Congrats on the installation. You did a great job routing that duct to the forward and aft cabins.

James
#43
Main Message Board / Re: M25 Coolant Hose Elbows
May 07, 2019, 04:05:26 AM
Quote from: sailr4 on May 06, 2019, 08:13:43 AM
I ordered this.  Works great. Even bought a spare.

https://www.amazon.com/gp/product/B000C2UA6A/ref=ppx_yo_dt_b_search_asin_title?ie=UTF8&psc=1

Rob

Rob,
Thanks much for the link to Amazon. I found this hose at O'Reilly's, but it's a couple bucks less on Amazon. I ordered it this morning.
James
#44
Main Message Board / Re: M25 Coolant Hose Elbows
May 06, 2019, 11:44:38 AM
Quote from: KWKloeber on May 06, 2019, 09:23:20 AM
Jim

20 yrs ago I eliminated the 1" to 7/8" and fabbed the fitting below at the dock using copper sweat fittings.  It is an old pic (old alt mount, not what you need -- but it shows the idea.) The OD of 3/4" tubing is close to 7/8" and the OD of the hub end of sweat fittings is close to 1".  You can make a similar 90" elbow, 7/8" to 7/8".

Or search for a "long turn" copper elbow (see link:)
http://c34.org/bbs/index.php/topic,3510.msg46481.html#msg46481


Thanks for the picture validation of using soldered copper fittings. I've been using a 90 degree fitting since installing the M25 about 4 years ago. It's worked flawlessly but soldered joints have worried me so I thought I'd try to locate a brass 90 degree elbow with 7/8" barbs. No luck so far. I will go back with what I have and new hoses if I can't find the elbow. Thanks again!
Long turn isn't critical, so you can make one from two short lengths of 3/4 tubing sweated in a 90 ell.  Or from two 45 elbows to make a longer turn.  If you want to double clamp, make the surface as long as you want with longer tubing off the elbow(s.)

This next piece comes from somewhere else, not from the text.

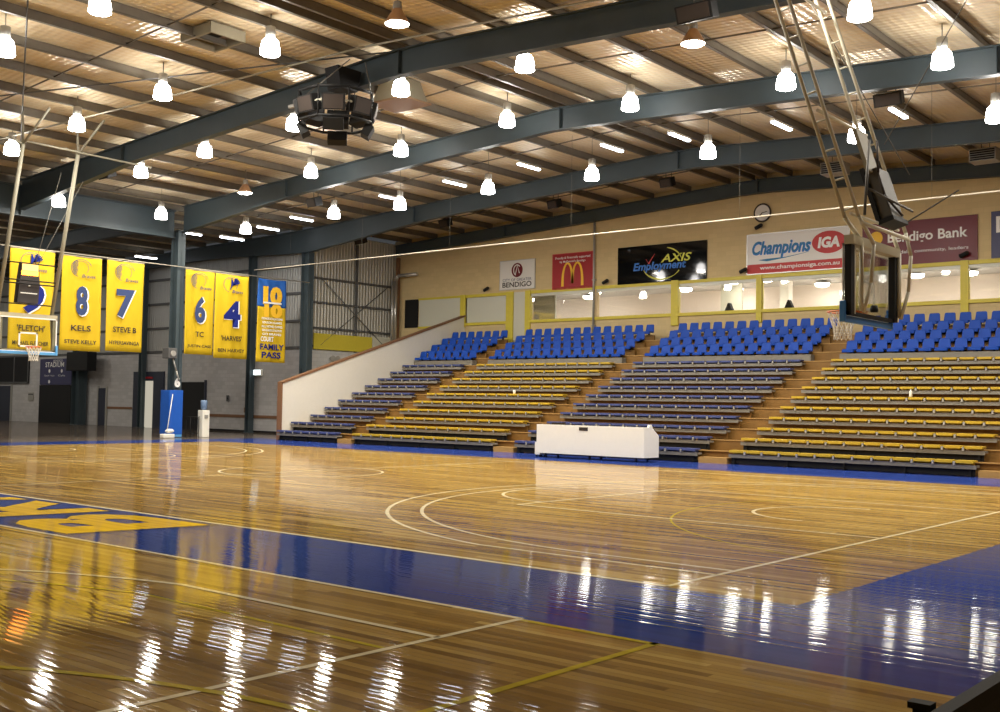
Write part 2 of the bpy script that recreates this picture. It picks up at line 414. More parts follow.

https://www.rockauto.com/en/parts/gates,20693,bypass+hose,2155
#45
Main Message Board / M25 Coolant Hose Elbows
May 06, 2019, 07:37:34 AM
Does anyone have a good source for the 90 degree metal elbow fitting used to join the 7/8" hose just above the oil filter? See attached photo in the circle. While I'm asking, I'm also looking for the 90 degree rubber hose coming off the water pump. See attached photo indicated by the arrow.